Scene modeling code data:
[Start]
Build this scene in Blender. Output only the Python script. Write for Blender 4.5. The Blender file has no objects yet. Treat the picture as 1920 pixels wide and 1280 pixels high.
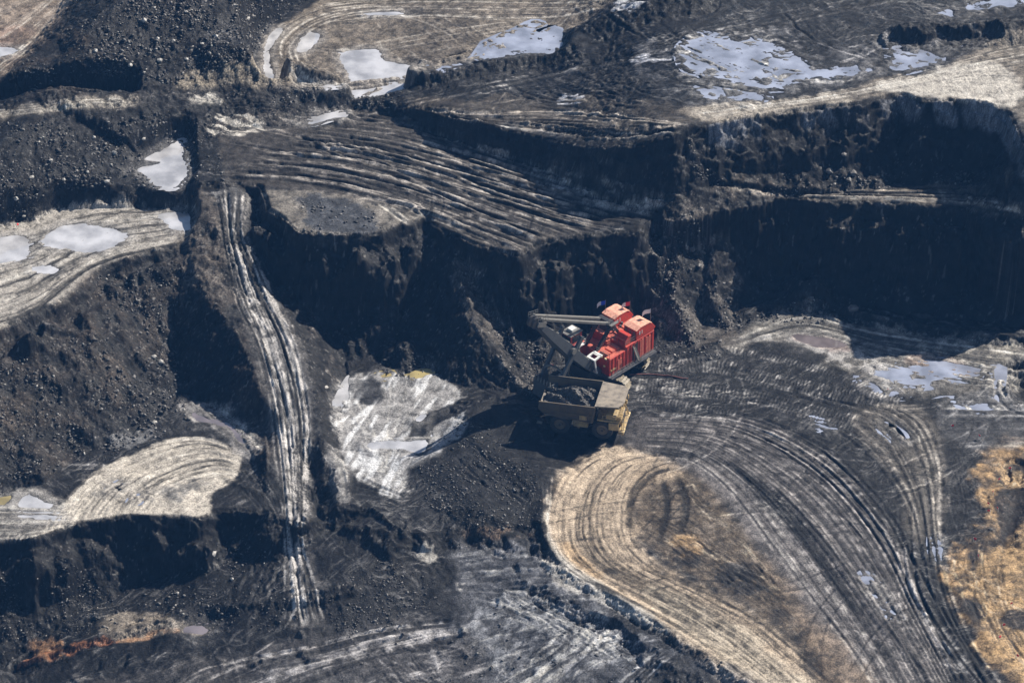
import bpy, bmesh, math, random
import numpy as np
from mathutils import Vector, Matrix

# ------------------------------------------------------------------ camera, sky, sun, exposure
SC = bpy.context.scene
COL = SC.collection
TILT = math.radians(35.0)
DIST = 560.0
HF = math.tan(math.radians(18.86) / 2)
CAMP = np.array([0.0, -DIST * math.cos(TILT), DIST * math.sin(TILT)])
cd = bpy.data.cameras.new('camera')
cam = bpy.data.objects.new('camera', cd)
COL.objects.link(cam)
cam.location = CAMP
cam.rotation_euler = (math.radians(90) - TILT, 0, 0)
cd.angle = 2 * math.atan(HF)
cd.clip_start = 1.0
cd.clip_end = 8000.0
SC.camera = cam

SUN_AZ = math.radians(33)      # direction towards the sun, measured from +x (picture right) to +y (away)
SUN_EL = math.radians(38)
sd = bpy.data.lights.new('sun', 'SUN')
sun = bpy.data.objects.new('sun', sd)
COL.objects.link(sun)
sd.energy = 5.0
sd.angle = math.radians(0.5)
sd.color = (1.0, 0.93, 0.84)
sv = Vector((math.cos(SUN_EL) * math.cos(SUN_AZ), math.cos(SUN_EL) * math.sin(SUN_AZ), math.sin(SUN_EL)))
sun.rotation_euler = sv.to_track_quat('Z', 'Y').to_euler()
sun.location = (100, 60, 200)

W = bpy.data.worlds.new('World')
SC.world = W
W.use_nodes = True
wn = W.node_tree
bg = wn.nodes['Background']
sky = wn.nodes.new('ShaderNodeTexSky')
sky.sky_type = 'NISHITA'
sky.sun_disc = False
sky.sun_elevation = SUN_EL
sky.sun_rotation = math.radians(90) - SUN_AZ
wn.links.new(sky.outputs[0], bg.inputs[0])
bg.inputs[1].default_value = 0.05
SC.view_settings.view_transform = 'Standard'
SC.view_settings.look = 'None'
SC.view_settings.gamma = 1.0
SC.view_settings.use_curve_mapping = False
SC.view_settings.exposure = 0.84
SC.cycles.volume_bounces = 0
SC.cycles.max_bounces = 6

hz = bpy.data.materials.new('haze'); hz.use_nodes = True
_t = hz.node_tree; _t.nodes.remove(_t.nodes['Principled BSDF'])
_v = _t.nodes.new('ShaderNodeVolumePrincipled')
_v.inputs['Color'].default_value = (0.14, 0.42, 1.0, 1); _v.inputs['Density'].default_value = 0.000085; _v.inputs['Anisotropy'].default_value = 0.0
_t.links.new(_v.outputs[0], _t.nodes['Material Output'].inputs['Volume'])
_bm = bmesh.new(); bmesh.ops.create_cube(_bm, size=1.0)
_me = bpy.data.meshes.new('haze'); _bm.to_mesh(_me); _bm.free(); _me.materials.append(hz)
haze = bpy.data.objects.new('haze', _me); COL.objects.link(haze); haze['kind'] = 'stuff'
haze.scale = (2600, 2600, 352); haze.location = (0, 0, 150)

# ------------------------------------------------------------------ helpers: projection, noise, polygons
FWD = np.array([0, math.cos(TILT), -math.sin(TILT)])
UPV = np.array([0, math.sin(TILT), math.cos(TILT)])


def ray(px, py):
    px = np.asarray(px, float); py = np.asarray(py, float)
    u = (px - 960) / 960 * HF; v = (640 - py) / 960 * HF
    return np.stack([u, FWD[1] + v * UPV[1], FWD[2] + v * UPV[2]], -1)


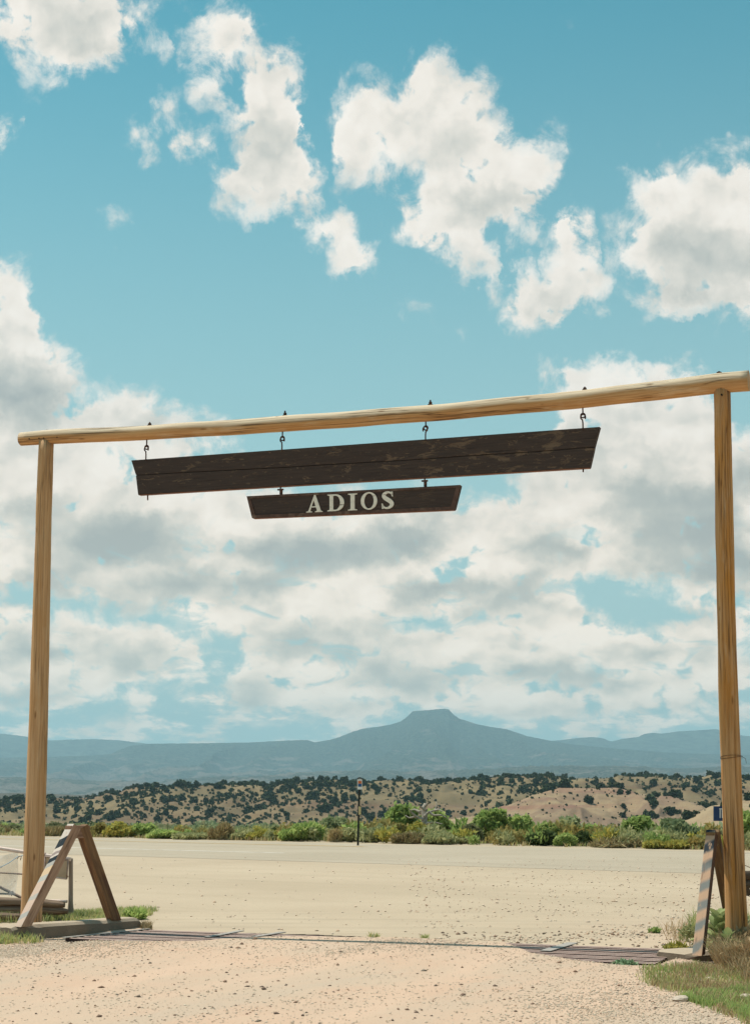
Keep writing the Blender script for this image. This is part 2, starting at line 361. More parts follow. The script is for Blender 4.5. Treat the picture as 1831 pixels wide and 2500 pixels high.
[End]
[Start]
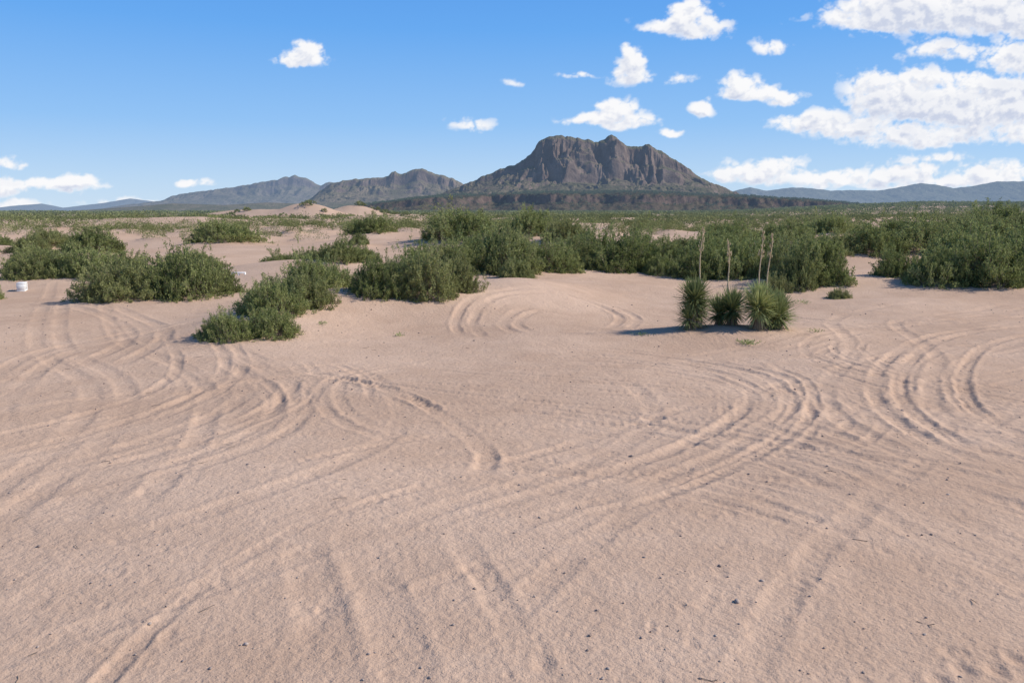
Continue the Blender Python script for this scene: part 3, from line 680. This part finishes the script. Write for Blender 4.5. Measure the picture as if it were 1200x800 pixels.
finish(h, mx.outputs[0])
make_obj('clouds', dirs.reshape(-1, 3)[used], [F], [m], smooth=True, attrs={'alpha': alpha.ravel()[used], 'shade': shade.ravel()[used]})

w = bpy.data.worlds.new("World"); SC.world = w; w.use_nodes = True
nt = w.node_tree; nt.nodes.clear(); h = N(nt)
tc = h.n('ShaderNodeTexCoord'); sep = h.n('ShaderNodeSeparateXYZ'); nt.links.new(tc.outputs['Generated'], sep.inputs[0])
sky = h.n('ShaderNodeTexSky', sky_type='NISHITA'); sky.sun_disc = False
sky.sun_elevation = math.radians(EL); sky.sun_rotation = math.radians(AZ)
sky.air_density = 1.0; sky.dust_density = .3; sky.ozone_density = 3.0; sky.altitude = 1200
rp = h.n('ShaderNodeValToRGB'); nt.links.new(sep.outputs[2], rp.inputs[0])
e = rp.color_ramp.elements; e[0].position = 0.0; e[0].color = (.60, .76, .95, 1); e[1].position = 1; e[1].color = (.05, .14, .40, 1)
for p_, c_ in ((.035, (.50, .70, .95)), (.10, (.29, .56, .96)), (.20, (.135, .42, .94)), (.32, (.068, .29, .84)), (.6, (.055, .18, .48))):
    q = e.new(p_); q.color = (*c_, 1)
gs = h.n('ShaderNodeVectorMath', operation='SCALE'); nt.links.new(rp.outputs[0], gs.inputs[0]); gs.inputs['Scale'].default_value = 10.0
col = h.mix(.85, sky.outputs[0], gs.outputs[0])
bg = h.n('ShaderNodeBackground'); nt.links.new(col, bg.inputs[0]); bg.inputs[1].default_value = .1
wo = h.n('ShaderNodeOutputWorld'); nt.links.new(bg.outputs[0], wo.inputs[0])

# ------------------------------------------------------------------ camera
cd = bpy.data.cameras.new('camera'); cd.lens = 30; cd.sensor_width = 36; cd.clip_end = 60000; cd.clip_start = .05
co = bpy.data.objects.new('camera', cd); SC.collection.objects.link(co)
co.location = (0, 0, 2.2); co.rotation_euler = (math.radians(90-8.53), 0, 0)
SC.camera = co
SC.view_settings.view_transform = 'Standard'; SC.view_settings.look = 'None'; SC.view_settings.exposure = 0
[End]
WORK TO BE COMPLETED: Every line from the one containing "Build this scene" through the one containing "from mathutils import Vector, Matrix" should be quoted exactly, and no other lines; keep pictures out of the copy.

EXERCISE ANSWER:
Build this scene in Blender. Output only the Python script. Write for Blender 4.5. The Blender file has no objects yet. Treat the picture as 1920 pixels wide and 1280 pixels high.
import bpy, bmesh, math, random
import numpy as np
from mathutils import Vector, Matrix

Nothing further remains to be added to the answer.